Vance told CNN he'd been "trying to talk about the problems in Springfield for months", and "if I have to create stories so that the American media actually pays attention to the suffering of the American people, then that's what I'm going to do".
It's not the only pet-related claim that Vance has been forced to defend. His 2021 comments about the Democratic Party being run by "a bunch of childless cat ladies who are miserable at their own lives" attracted a tonne of backlash, including from Taylor Swift, who embraced the label when she endorsed the Harris-Walz ticked after the last debate.

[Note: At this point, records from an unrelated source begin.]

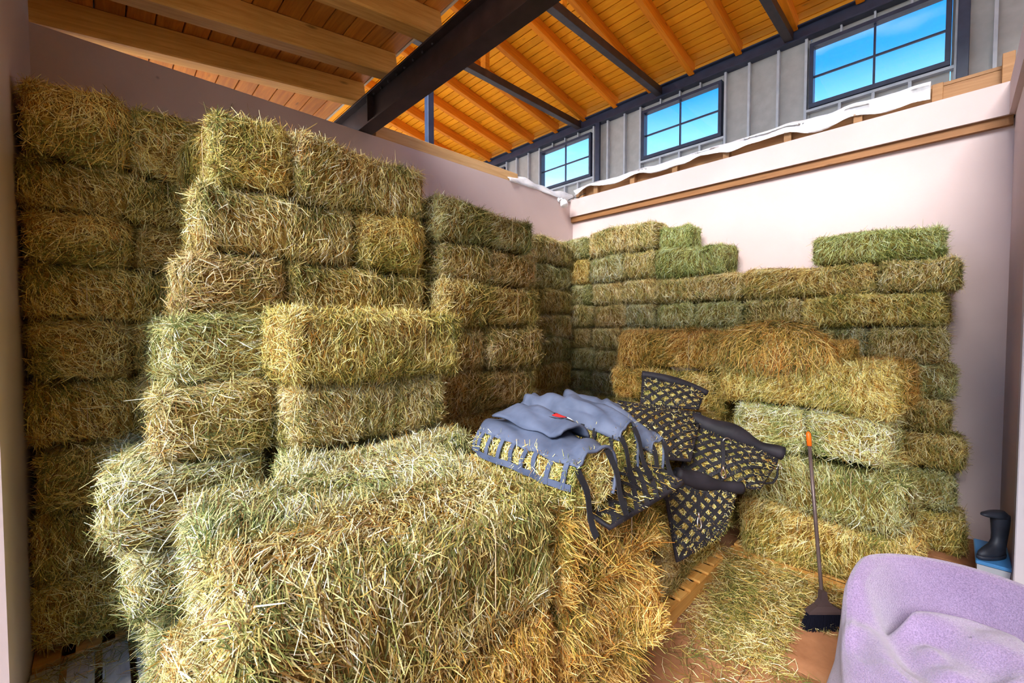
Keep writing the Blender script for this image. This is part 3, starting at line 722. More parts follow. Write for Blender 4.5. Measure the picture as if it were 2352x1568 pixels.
G = 'bales filling the room corner'
for r_ in range(9):
    z0 = r_ * 0.385; nm = ['lowest', 'second', 'third', 'fourth', 'fifth', 'sixth', 'seventh', 'eighth', 'topmost'][r_]
    bale(4.42 + 0.03 * (r_ % 2), 5.50, 4.28, 4.75, z0, z0 + 0.38, 'x', ['olive', 'green', 'straw'][r_ % 3], '%s bale between the tall stack and the corner stack' % nm, G)
# ================================================================== pallets
def pallet(x0, x1, y0, y1, mtop, mstr, label, nb=7, z0=0.0):
    o = empty('pallet', ((x0 + x1) / 2, (y0 + y1) / 2, z0)); tag(o, label, 'pallet', 'wooden pallets'); rr = random.Random(int(x0 * 100 + 999))
    bw = 0.115; st = (x1 - x0 - bw) / (nb - 1)
    for k in range(nb):
        x = x0 + k * st; under(box('top_board', x, x + bw, y0 + rr.uniform(-0.008, 0.008), y1, z0 + 0.122, z0 + 0.142, mtop, bev=0.002), o)
    for y in (y0 + 0.0, (y0 + y1) / 2 - 0.02, y1 - 0.045): under(box('stringer', x0, x1, y, y + 0.042, z0 + 0.024, z0 + 0.121, mstr, bev=0.002), o)
    for k in (0, nb // 2, nb - 1):
        x = x0 + k * st; under(box('bottom_board', x, x + bw, y0, y1, z0 + 0.002, z0 + 0.022, mtop, bev=0.002), o)
    return o
pallet(-0.335, 0.66, 2.48, 3.56, M['pallet_grey'], M['pallet'], 'weathered slatted pallet at the lower left corner', 7)
pallet(-0.335, 0.66, 3.63, 4.74, M['pallet'], M['pallet'], 'orange wooden pallet under the far left wall stack', 6)
pallet(2.80, 3.88, 1.32, 2.40, M['pallet'], M['pallet'], 'small orange pallet under the black net pile')
pallet(3.93, 5.02, 0.10, 1.34, M['pallet'], M['pallet'], 'pallet half hidden under the middle right stack, behind the broom')

# ================================================================== loose hay
def patch(name, n, pos, nrm, tan, seed, len_r, wid, tilt, gold=0.6, curl=0.5):
    r = np.random.default_rng(seed)
    P = pos(r, n); Nn = nrm(P); T = tan(r, P, Nn); T = T - Nn * (T * Nn).sum(1)[:, None]; T /= np.linalg.norm(T, axis=1)[:, None] + 1e-9
    return blades_mesh(name, P, T, Nn, r.uniform(*len_r, n), r.uniform(*wid, n), np.abs(r.normal(tilt, tilt, n)), straw_colours(P, r, seed, gold), r, curl)
def rnd_tan(r, P, Nn): return r.normal(size=P.shape)
UPN = lambda P: np.tile(np.array([0.0, 0.0, 1.0]), (len(P), 1))
def floor_pos(r, n):
    a = r.uniform(size=n); X = np.where(a < 0.55, 3.35 + r.normal(0, 0.34, n), np.where(a < 0.85, 3.78 + r.normal(0, 0.12, n), r.uniform(1.9, 5.4, n)))
    Y = np.where(a < 0.55, 0.95 + r.normal(0, 0.20, n), np.where(a < 0.85, r.uniform(0.1, 1.6, n), r.uniform(-0.2, 1.5, n)))
    d = np.exp(-((X - 3.6) / 0.33) ** 2 - ((Y - 1.0) / 0.33) ** 2); 
    k = (X < 3.72) & (Y < 0.70) & (X > 3.0); X = np.where(k, X + 0.5, X); d = np.maximum(d, 0.7 * np.exp(-((X - 3.86) / 0.16) ** 2) * ((Y > 0.1) & (Y < 1.6)))
    return np.stack([X, Y, 0.006 + r.uniform(0, 1, n) * (0.012 + 0.26 * d)], 1)
o = link('loose_hay', patch('floor_hay', 15000, floor_pos, UPN, rnd_tan, 301, (0.04, 0.14), (0.002, 0.004), 0.10)); o.color = (0.95, 0.86, 0.6, 1)
tag(o, 'loose hay scattered on the floor around the broom and pallets', 'loose hay', kind='stuff')
def pal_pos(r, n): return np.stack([r.uniform(-0.33, 0.2, n), 3.60 - np.abs(r.normal(0, 0.22, n)), np.where(r.uniform(size=n) < 0.45, 0.146, r.uniform(0.004, 0.05, n))], 1)
o = link('loose_hay', patch('pallet_hay', 900, pal_pos, UPN, rnd_tan, 303, (0.04, 0.14), (0.002, 0.004), 0.10)); o.color = (1, 0.95, 0.7, 1)
tag(o, 'loose stalks lying on the slatted pallet at the lower left', 'loose hay', kind='stuff')
# heap hanging over the long yellow bale
HC, HR = np.array([4.16, 1.08, 1.84]), np.array([0.30, 0.44, 0.30])
def dome(P): q = (P - HC) / HR ** 2; return q / (np.linalg.norm(q, axis=1)[:, None] + 1e-9)
def heap_pos(r, n):
    v = r.normal(size=(n, 3)); v[:, 2] = np.abs(v[:, 2]) * 1.1 - 0.12; v /= np.linalg.norm(v, axis=1)[:, None]; return HC + v * HR * r.uniform(0.93, 1.06, n)[:, None]
def down(r, P, Nn): t = np.tile(np.array([-0.35, 0.0, -1.0]), (len(P), 1)) + r.normal(0, 0.55, P.shape); return t
heap = empty('hay_heap', tuple(HC)); tag(heap, 'loose orange hay heap spilling over the long yellow bale', 'loose hay')
o = link('straw', patch('heap_hay', 9000, heap_pos, dome, down, 305, (0.06, 0.2), (0.0022, 0.0045), 0.16, 1.5), None, heap); o.color = (1.2, 0.9, 0.48, 1); o['kind'] = 'stuff'; o.location = -heap.location
bm = bmesh.new(); bmesh.ops.create_icosphere(bm, subdivisions=3, radius=1.0)
for v in bm.verts: v.co = Vector((v.co.x * HR[0] * 0.93, v.co.y * HR[1] * 0.93, max(v.co.z, -0.06) * HR[2] * 0.93))
me = bpy.data.meshes.new('core'); bm.to_mesh(me); bm.free(); o = link('core', me, M['hay_body'], heap); o.color = (1.2, 0.9, 0.5, 1)

# ================================================================== hay bags and nets
def canvas_b(t, p):
    n = N(t, 'ShaderNodeTexNoise', Scale=6.0, Detail=5.0); t.links.new(coords(t, (1, 1, 1), False), n.inputs[0])
    t.links.new(ramp2(t, n.outputs['Fac'], [(0.3, (0.060, 0.075, 0.120)), (0.7, (0.115, 0.137, 0.205))]), p.inputs['Base Color'])
    f = N(t, 'ShaderNodeTexNoise', Scale=300.0, Detail=2.0); t.links.new(coords(t, (1, 1, 1), False), f.inputs[0]); bump(t, p, f.outputs['Fac'], 0.15, 0.002)
M['canvas'] = mat('blue_grey_canvas', canvas_b, 0.7, spec=0.3)
M['web'] = mat('black_webbing', steel_b((0.010, 0.010, 0.013), (0.024, 0.023, 0.028)), 0.75)
M['web_blue'] = mat('blue_webbing', steel_b((0.05, 0.065, 0.11), (0.10, 0.12, 0.19)), 0.7)
M['black_cloth'] = mat('black_cloth', steel_b((0.009, 0.008, 0.011), (0.028, 0.024, 0.032)), 0.65)
M['chrome'] = mat('nickel', None, 0.3, (0.75, 0.70, 0.64), 1.0)
M['red'] = mat('red_print', None, 0.5, (0.55, 0.02, 0.02)); M['black'] = mat('black_print', None, 0.5, (0.012, 0.012, 0.014)); M['white'] = mat('white_print', None, 0.5, (0.8, 0.8, 0.8))

def bag_point(A, B, side, t, th, hw, hh, nz):
    """point on a sack: t along its axis, th round its section (0 = top, + = towards side)"""
    c = A.lerp(B, t); e = 1 - 0.25 * (2 * t - 1) ** 4
    w_ = hw * e; h_ = hh * (0.85 + 0.25 * math.sin(math.pi * t))
    x = math.sin(th); y = math.cos(th)
    x = math.copysign(abs(x) ** 0.8, x); y = math.copysign(abs(y) ** 0.8, y)
    p = c + side * (w_ * x) + Vector((0, 0, h_ * (y * 0.95 + 0.05)))
    d = nz(np.array([[p.x, p.y, p.z]]))[0]
    fo = math.sin(9 * t + 2.2 * th + 1.6 * d) ** 2; return p + side * ((0.010 * d - 0.012 * fo) * x) + Vector((0, 0, (0.016 * d - 0.022 * fo) * max(y, 0)))
def hay_bag(A, B, hw, hh, label, seed, canvas_from, canvas_to, ladder=True, flap=False, webm=None):
    A, B = Vector(A), Vector(B); ax = (B - A).normalized(); side = Vector((0, 0, 1)).cross(ax).normalized() * -1   # towards +X
    if side.x < 0: side = -side
    o = empty('hay_bag', ((A.x + B.x) / 2, (A.y + B.y) / 2, A.z)); tag(o, label, 'hay bag', 'hay bags on the foreground pile')
    nz = Noise(seed, 8, 26, 7); n, m = 26, 30
    f = lambda t, th, g=1.0: bag_point(A, B, side, t, th, hw * g, hh * g, nz)
    V = []; Fc = []
    for i in range(n + 1):
        for k in range(m + 1): V.append(f(i / n, canvas_from + (canvas_to - canvas_from) * k / m))
    for i in range(n):
        for k in range(m): a = i * (m + 1) + k; Fc.append((a, a + 1, a + m + 2, a + m + 1))
    c = link('canvas', raw_mesh('canvas', V, Fc, True), M['canvas']); under(c, o); c.location = -o.location
    s = c.modifiers.new('thickness', 'SOLIDIFY'); s.thickness = 0.007
    # hay inside
    V = []; Fc = []; m2 = 18
    for i in range(9):
        for k in range(m2): V.append(f(0.04 + 0.93 * i / 8, 2 * math.pi * k / m2, 0.9))
    for i in range(8):
        for k in range(m2): Fc.append((i * m2 + k, i * m2 + (k + 1) % m2, (i + 1) * m2 + (k + 1) % m2, (i + 1) * m2 + k))
    Fc.append(tuple(range(m2))); Fc.append(tuple(8 * m2 + k for k in range(m2)))
    h = link('hay_fill', raw_mesh('fill', V, Fc, True), M['hay_body'], o, -o.location)
    r = np.random.default_rng(seed); nn = 3600; P = []; Nn = []
    for q in range(nn):
        lo = r.uniform() < 0.6
        t = r.uniform(0.02, 1.0); th = r.uniform(-2.3, canvas_from + 0.05) if lo else r.uniform(-3.1, 3.1)
        if not lo: t = r.uniform(0.96, 0.985)
        p = f(t, th, 0.93 if lo else 0.9 * r.uniform(0, 1) ** 0.5); P.append(p); Nn.append((p - A.lerp(B, t) - Vector((0, 0, hh * 0.05))).normalized() if lo else ax)
    P = np.array(P); Nn = np.array(Nn); T = r.normal(size=P.shape); T -= Nn * (T * Nn).sum(1)[:, None]; T /= np.linalg.norm(T, axis=1)[:, None]
    st = link('straw', blades_mesh('bag_straw', P, T, Nn, r.uniform(0.03, 0.08, nn), r.uniform(0.002, 0.0035, nn), np.abs(r.normal(0.25, 0.2, nn)), straw_colours(P, r, seed), r), None, o, -o.location)
    st.color = (1.2, 1.15, 0.8, 1); st['kind'] = 'stuff'
    w_ = webm or M['web_blue']
    if ladder:
        for k in range(9):
            t = 0.05 + 0.9 * k / 8; pts = [f(t, canvas_from + 0.08 - 0.75 * q / 6, 1.02) for q in range(7)]
            nr = [(p - A.lerp(B, t)).normalized() for p in pts]
            link('ladder_strap', ribbon_mesh(pts, nr, 0.026, 0.004), w_, o, -o.location)
        for th in (canvas_from - 0.62,):
            pts = [f(q / 20, th, 1.03) for q in range(21)]; nr = [(p - A.lerp(B, q / 20)).normalized() for q, p in enumerate(pts)]
            link('edge_strap', ribbon_mesh(pts, nr, 0.028, 0.004), w_, o, -o.location)
    # open mouth: hem roll
    pts = [f(1.0, canvas_from + (canvas_to - canvas_from) * k / 20, 1.0) for k in range(21)]
    link('hem', tube_mesh(pts, 0.008, 6), M['canvas'], o, -o.location)
    # black straps hanging out of the mouth
    for k, th in enumerate((-0.9, 0.5)):
        p = f(1.0, th, 0.95); pts = [p + ax * (0.012 * q) + Vector((0.01 * math.sin(q + seed), 0, -0.026 * q - 0.002 * q * q * 0.3)) for q in range(9)]
        link('hanging_strap', ribbon_mesh(pts, ax, 0.03, 0.004), M['web'], o, -o.location)
    if flap:
        V = []; Fc = []; a, b = 14, 10
        for i in range(a + 1):
            for k in range(b + 1):
                t = 0.08 + 0.72 * i / a; th = -0.25 + 1.0 * k / b; p = f(t, th, 1.0)
                lift = 0.022 + 0.035 * math.sin(math.pi * k / b) + 0.012 * math.sin(7 * i / a)
                V.append(p + Vector((0, 0, lift)))
        for i in range(a):
            for k in range(b): q = i * (b + 1) + k; Fc.append((q, q + 1, q + b + 2, q + b + 1))
        fl_ = link('folded_flap', raw_mesh('flap', V, Fc, True), M['canvas'], o, -o.location); s = fl_.modifiers.new('thickness', 'SOLIDIFY'); s.thickness = 0.012
        def on(t, th, up): return f(t, th, 1.0) + Vector((0, 0, up))
        def quad(name, t0, t1, h0, h1, up, m_):
            g = lambda t, th: on(t, th, 0.024 + 0.036 * math.sin(math.pi * (th + 0.25)) + 0.012 * math.sin(7 * (t - 0.08) / 0.72) + up)
            V = []; Fc = []
            for i in range(5):
                for k in range(4): V.append(g(t0 + (t1 - t0) * i / 4, h0 + (h1 - h0) * k / 3))
            for i in range(4):
                for k in range(3): a_ = i * 4 + k; Fc.append((a_, a_ + 1, a_ + 5, a_ + 4))
            me = raw_mesh(name, V, Fc, True); q = link(name, me, m_, fl_); md = q.modifiers.new('thickness', 'SOLIDIFY'); md.thickness = 0.003; md.offset = 0; return q
        tag(quad('label_patch', 0.55, 0.78, 0.15, 0.68, 0.010, M['black']), 'black label with red print')
        quad('label_print', 0.565, 0.66, 0.19, 0.64, 0.013, M['red'])
        quad('label_print', 0.69, 0.72, 0.25, 0.58, 0.013, M['white'])
    return o
hay_bag((1.56, 1.76, 1.46), (1.48, 1.03, 1.45), 0.185, 0.155, 'blue-grey canvas hay bag with a red label, nearest on the pile', 11, -0.95, 2.2, flap=True)
hay_bag((2.00, 1.92, 1.50), (1.92, 1.14, 1.46), 0.115, 0.19, 'blue-grey canvas hay bag in the middle of the three', 12, -1.15, 2.3, webm=M['web'])
hay_bag((2.44, 1.94, 1.50), (2.20, 1.12, 1.36), 0.085, 0.17, 'narrow blue-grey canvas hay bag farthest right of the three', 13, -1.25, 2.4, webm=M['web'])

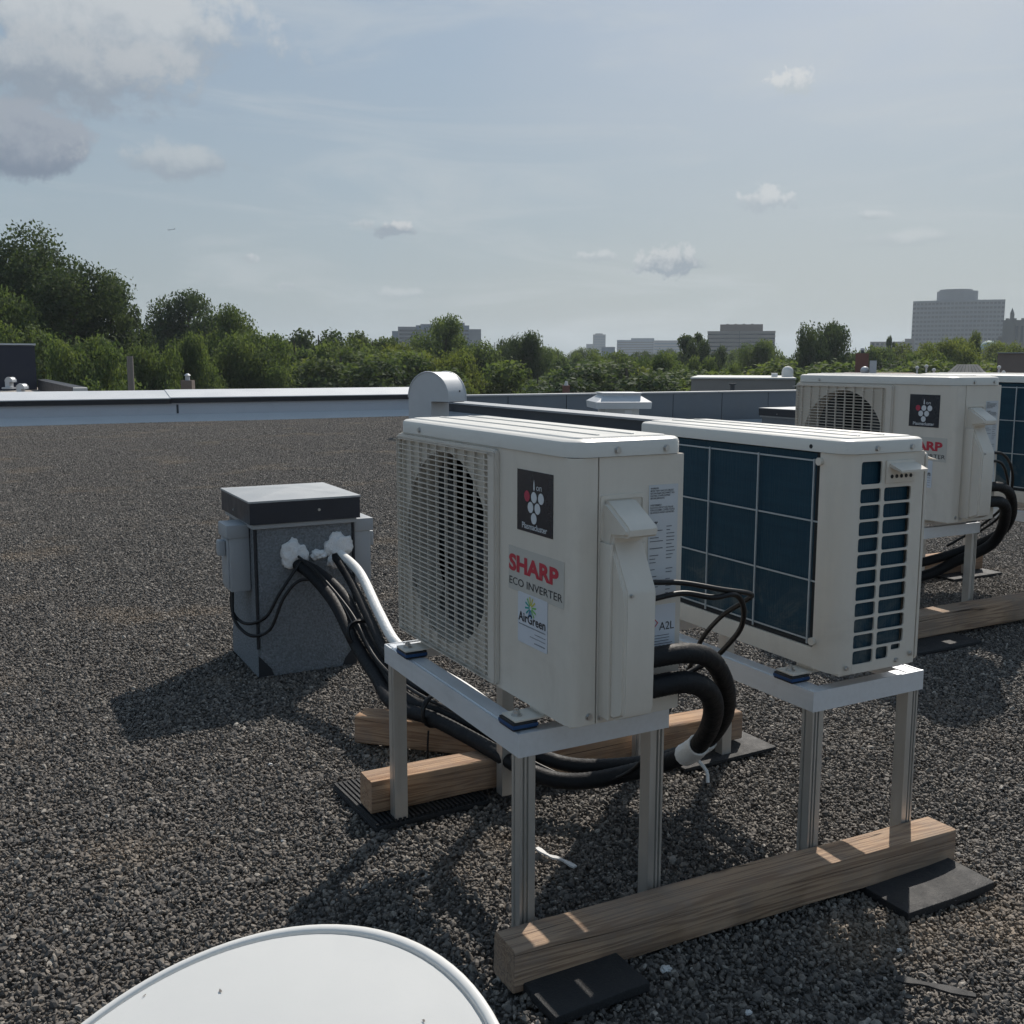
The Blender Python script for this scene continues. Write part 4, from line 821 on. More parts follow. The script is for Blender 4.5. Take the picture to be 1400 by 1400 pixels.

Vance has argued he was being sarcastic, and was trying to make a point about the Democratic Party being "anti-family and anti-child".
Walz's response to riots in Minnesota
Vance regularly attacks Walz over his record in Minnesota, including how he handled riots in its largest city, Minneapolis. The riots, after George Floyd's murder in 2020, caused $US500 million ($723 million) in property damage.
Critics say Walz should have activated the National Guard sooner. Vance said Walz "allowed rioters to burn down Minneapolis".
Trump, who was then president, praised Walz at the time. Recording from a phone call shows Trump told a group of governors: "I fully agree with the way he [Walz] handled it the last couple of days." Trump's campaign says Trump only praised the governor after he called in the National Guard.
Another approach to fact-checking
During the two presidential debates, we saw two different approaches to fact-checking the candidates.
In the first, between Trump and President Joe Biden, CNN's moderators did not fact-check the candidates in real-time. But the network's official fact-checkers later found Trump made 30 false claims – far more than Biden.
In the second debate, between Trump and Harris, ABC's moderators did fact-check live. Trump, and many of his supporters, accused the moderators of bias because they pulled him up multiple times and did not catch out Harris.
CBS says its moderators will not fact-check live – but a QR code on the CBS broadcast will direct viewers to an online fact-checking service.